Since a ceasefire was declared on April 8th, the regime’s wartime cohesion has begun to fray. Formally, authority rests with the Supreme National Security Council, comprising the president, the parliamentary speaker and the heads of the security services. Mohammad-Bagher Ghalibaf, the speaker, has been designated as chief negotiator, with Mr Araghchi as his lieutenant. But their readiness to negotiate has provoked a backlash, particularly from the IRGC, the 190,000-strong force that defends the Islamic Republic. To outsiders, that divide has been visible in contradictory pronouncements over the status of the Strait of Hormuz in the past couple of days.

Inside Iran, signs of swelling military assertiveness are plentiful. Pro-regime crowds—mobilised nightly by networks tied to the IRGC—have taken to denouncing Mr Araghchi and Mr Ghalibaf by name. Military communiqués delivered by men in fatigues appear to have replaced clerical sermons. Even puritanical dress codes seem to be slipping: at a recent rally an unveiled woman led chants, breaching the four-decade taboo on women singing solo in front of men.

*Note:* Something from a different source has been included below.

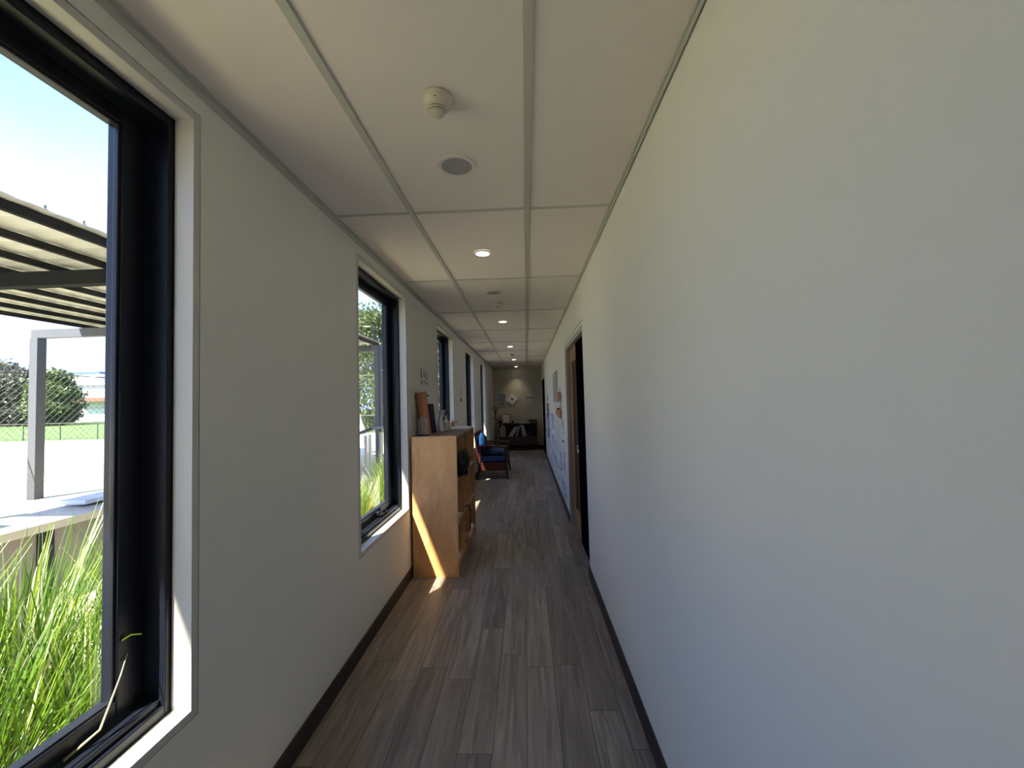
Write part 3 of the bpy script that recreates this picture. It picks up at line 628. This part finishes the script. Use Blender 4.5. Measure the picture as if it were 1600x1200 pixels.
end_sheet('faint_notice', 'faint pale text sheet below the spotted notice', 'notice', .0, .24, 1.03, 1.28, mat('faint_paper', (.50, .47, .40), .8), ((.1, .9, .85, .87, INKG), (.1, .8, .68, .70, INKG), (.1, .9, .5, .52, INKG), (.1, .7, .33, .35, INKG)))
end_sheet('side_notice', 'small faint sheet right of the spotted notice', 'notice', .24, .36, 1.34, 1.52, mat('faint_paper_b', (.52, .49, .43), .8), ((.1, .8, .6, .64, INKG),))

# ================================================================ outside
CONC = mat('pale_paving', (.40, .375, .245), .8, noise=.06, nscale=1.5, bump=.1, bscale=30)
struct(MB().box(-60, XO, -20, 20.8, GZ-.1, GZ).build('ground_paving', CONC), 'very bright pale court paving outside')
struct(MB().box(-90, 20, 20.8, 110, GZ-.1, GZ+.01).build('ground_lawn', mat('lawn', (.055, .11, .02), .9, noise=.25, nscale=2)), 'bright green field beyond the low fence')
struct(MB().box(-2.35, XO, -3, 12, GZ, GZ+.02).build('ground_bed', mat('mulch_bed', (.16, .11, .075), .9, noise=.4, nscale=25, bump=.5, bscale=60)), 'mulch garden bed under the windows')
o = MB().box(-2.42, -2.35, -3, 12, GZ, GZ+.05).build('ground_edging', CONC); struct(o)
# building roof / eave
struct(MB().box(-1.92, XR+.3, YB-1, YE+1, 3.25, 3.42).build('eave', mat('eave_white', (.7, .7, .68), .6)), 'roof overhang above the windows')
struct(MB().box(XO, XL, YB-.12, YE+.1, 2.9, 3.25).build('wall_parapet', PAINT))
struct(MB().box(XR+.0, XR+.16, YB-.12, YE+.1, 2.55, 3.25).build('wall_roof_side', PAINT))
struct(MB().box(XO, XR+.16, YE+.12, YE+.2, 0, 3.25).build('wall_back_outer', PAINT))
struct(MB().box(XO, XR+.16, YB-.2, YB-.12, 0, 3.25).build('wall_front_outer', PAINT))

# low wall with coping
lw = thing('low_garden_wall', 'low grey panelled wall with pale metal coping outside the nearest window', 'garden wall', (-4.0, 1.5, GZ))
PANEL = mat('fibre_panel', (.17, .15, .145), .7, noise=.05, nscale=4)
MB().box(-4.12, -3.83, -3.5, 5.6, GZ, .50).build('wall_core', PANEL, lw)
for y in (-2.9, -1.4, .1, 1.6, 3.12-.0, 4.62):
    MB().box(-3.835, -3.80, y-1.45, y-.0, GZ+.005, .50).build('panel', PANEL, lw, bevel=.003)
for y in (-2.87, -1.37, .13, 1.63, 3.13, 4.64):
    MB().box(-3.83, -3.785, y-.055, y+.055, GZ, .50).build('joint_strip', BLACK, lw)
MB().box(-4.3, -3.775, -3.5, 5.62, .50, .565).build('coping', mat('coping_metal', (.40, .37, .34), .4, .1), lw, bevel=.004)
for (x0, x1, y0, y1, lb) in ((-4.28, -4.02, 3.62, 5.2, 'pale metal bench top resting on the low wall, further one'), (-4.28, -4.0, 1.2, 3.05, 'pale metal bench top resting on the low wall, nearer one')):
    t = thing('bench_top', lb, 'bench', ((x0+x1)/2, (y0+y1)/2, .565), 'bench tops on the low wall')
    MB().box(x0, x1, y0, y1, .585, .625).build('bench_slab', mat('lilac_metal', (.50, .54, .68), .4, .2), t, bevel=.004)
    for y in (y0+.15, y1-.2): MB().box(x0+.03, x1-.03, y, y+.05, .565, .585).build('bench_foot', BLACK, t)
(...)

In a further sign of a military control, outlets linked to the Guards have floated the idea of delaying municipal elections that are scheduled for May 1st.

Some argue that the cacophony is tactical—a way to extract concessions by projecting hardline opposition. After all, the fissures within Iran are as old as the revolution. From the outset, its leaders have disagreed on whether to confront America or accommodate it. Yet the war appears to be hardening a new faultline between nationalists who are guided by realpolitik and state interest, and Islamists who are anchored in revolutionary ideology.

Material interests muddy matters further. Over the years a class of generals-turned-sanction-busters has emerged: its members are thought to benefit handsomely from operations to circumvent American sanctions on the economy. Networks tied to Mojtaba Khamenei and Mr Ghalibaf are thought to control foreign-property portfolios and have attracted media scrutiny. With Khamenei senior gone, previously sidelined figures have re-emerged. Each brings different allies, agendas and claims on power.

Each group has a different view on the most important sticking-points in the talks, including the nuclear programme, control of Gulf waters and the role of Iran’s regional proxies. Nationalists would trade proxy networks for sanctions relief; Islamists see them as the spine of “resistance”. For the nationalists, nuclear brinkmanship invites attack; the Islamists follow North Korea’s model and look to developing a bomb for the sake of deterrence. Control of the Strait of Hormuz, to pragmatists, is leverage for a broader security pact with Arab Gulf states; to ideologues, its appeal would be as a lucrative toll-booth under Iran’s control.

On April 15th Asim Munir, Pakistan’s army chief, visited Tehran, seeking common ground between the different groups. The need to fix what the regime claims is some $270bn-worth of damage from the war may help concentrate minds. But Iran has yet to say whether it will return to talks in Islamabad, despite Mr Trump’s announcement that America would. Even if it does, the deep divisions within the Iranian delegation mean both that it will be hard to reach a deal, and that any agreement with America could quickly unravel.